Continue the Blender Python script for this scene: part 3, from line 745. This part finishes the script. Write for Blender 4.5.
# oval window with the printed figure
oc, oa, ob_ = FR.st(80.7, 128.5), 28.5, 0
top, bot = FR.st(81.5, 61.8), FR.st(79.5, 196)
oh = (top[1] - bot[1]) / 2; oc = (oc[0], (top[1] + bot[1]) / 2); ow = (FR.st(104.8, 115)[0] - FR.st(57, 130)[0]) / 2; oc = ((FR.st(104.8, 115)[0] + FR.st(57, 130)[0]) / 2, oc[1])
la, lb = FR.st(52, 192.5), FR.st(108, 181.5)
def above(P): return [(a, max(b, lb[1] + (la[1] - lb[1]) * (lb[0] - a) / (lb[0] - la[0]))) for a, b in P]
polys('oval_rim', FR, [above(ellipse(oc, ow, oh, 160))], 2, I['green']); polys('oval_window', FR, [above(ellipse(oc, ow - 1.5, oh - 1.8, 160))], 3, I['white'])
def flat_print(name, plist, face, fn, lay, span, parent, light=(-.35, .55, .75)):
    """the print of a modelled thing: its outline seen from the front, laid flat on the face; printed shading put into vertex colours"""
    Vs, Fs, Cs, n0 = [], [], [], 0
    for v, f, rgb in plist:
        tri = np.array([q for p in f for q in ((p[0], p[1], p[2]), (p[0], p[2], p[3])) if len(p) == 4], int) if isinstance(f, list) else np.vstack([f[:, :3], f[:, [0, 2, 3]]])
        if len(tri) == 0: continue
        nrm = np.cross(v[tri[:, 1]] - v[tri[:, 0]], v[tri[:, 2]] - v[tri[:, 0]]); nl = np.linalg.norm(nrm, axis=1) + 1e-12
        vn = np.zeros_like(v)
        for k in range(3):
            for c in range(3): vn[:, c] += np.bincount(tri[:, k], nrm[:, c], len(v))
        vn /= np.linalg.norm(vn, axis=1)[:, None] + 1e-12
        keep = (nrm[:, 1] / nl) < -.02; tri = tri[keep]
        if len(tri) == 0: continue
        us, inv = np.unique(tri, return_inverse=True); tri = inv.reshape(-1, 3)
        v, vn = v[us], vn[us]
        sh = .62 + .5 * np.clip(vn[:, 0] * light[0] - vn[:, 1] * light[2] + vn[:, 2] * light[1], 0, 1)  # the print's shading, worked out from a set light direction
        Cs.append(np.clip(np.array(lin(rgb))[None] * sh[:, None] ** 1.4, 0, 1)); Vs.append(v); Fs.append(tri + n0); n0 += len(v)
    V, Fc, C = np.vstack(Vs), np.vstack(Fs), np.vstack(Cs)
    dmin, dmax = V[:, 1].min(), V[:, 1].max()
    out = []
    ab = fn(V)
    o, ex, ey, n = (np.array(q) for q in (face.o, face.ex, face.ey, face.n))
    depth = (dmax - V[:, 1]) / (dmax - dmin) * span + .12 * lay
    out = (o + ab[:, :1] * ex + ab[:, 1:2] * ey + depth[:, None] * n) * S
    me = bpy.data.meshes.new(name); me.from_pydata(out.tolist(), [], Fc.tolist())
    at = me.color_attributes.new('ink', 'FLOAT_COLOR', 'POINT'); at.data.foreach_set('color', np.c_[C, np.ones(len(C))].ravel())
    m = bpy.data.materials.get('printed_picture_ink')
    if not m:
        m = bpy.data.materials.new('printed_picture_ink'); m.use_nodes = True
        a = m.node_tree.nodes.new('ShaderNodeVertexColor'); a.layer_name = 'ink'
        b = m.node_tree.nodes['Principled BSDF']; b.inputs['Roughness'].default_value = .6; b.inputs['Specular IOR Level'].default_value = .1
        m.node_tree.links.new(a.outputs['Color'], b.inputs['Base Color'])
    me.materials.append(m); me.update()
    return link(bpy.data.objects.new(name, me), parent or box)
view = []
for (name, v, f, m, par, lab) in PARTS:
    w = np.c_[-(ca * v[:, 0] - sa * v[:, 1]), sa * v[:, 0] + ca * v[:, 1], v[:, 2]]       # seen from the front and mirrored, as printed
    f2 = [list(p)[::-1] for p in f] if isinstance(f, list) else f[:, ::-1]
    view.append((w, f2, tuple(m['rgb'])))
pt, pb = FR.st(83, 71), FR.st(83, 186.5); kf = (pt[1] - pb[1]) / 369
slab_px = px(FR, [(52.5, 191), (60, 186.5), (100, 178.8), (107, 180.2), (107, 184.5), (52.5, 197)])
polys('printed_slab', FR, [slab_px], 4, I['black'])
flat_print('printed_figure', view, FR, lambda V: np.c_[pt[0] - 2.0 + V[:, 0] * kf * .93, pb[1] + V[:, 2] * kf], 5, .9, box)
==
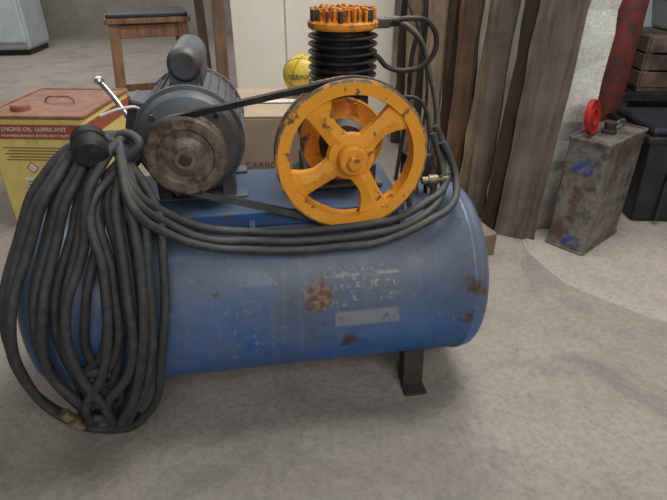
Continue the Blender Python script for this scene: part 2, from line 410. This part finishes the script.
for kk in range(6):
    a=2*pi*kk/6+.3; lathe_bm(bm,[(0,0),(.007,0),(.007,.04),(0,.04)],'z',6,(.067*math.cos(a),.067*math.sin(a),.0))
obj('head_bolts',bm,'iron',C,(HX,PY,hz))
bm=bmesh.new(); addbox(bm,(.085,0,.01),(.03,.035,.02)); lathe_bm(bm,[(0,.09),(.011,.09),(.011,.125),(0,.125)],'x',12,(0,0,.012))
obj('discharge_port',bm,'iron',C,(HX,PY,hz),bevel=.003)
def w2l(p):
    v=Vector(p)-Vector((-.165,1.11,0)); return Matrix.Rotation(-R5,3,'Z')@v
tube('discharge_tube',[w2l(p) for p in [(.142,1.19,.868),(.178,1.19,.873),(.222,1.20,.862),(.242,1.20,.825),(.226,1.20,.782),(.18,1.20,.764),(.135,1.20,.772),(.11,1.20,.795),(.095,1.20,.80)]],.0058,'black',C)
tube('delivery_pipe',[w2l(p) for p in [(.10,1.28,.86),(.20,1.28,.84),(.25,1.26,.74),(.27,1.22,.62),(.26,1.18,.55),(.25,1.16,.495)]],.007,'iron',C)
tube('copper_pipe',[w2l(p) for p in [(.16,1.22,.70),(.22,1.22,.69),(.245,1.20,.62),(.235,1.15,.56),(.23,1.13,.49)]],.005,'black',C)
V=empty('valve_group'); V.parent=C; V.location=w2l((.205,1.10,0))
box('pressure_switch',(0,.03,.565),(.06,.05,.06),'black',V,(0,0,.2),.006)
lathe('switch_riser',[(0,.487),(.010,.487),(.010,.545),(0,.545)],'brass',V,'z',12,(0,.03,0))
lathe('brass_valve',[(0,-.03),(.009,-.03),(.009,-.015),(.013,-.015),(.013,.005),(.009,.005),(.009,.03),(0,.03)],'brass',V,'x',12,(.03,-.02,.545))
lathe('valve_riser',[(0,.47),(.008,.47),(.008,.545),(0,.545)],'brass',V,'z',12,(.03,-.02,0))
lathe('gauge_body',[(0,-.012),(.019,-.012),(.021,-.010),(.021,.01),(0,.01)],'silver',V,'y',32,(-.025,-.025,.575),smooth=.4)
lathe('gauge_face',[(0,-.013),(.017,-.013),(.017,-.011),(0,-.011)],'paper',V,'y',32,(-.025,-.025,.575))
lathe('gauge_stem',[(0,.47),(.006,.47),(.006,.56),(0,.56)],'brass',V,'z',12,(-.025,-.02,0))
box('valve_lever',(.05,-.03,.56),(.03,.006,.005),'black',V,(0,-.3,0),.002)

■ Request
Return only the count of lines in the records that hold the word "Blender".

■ Final answer
2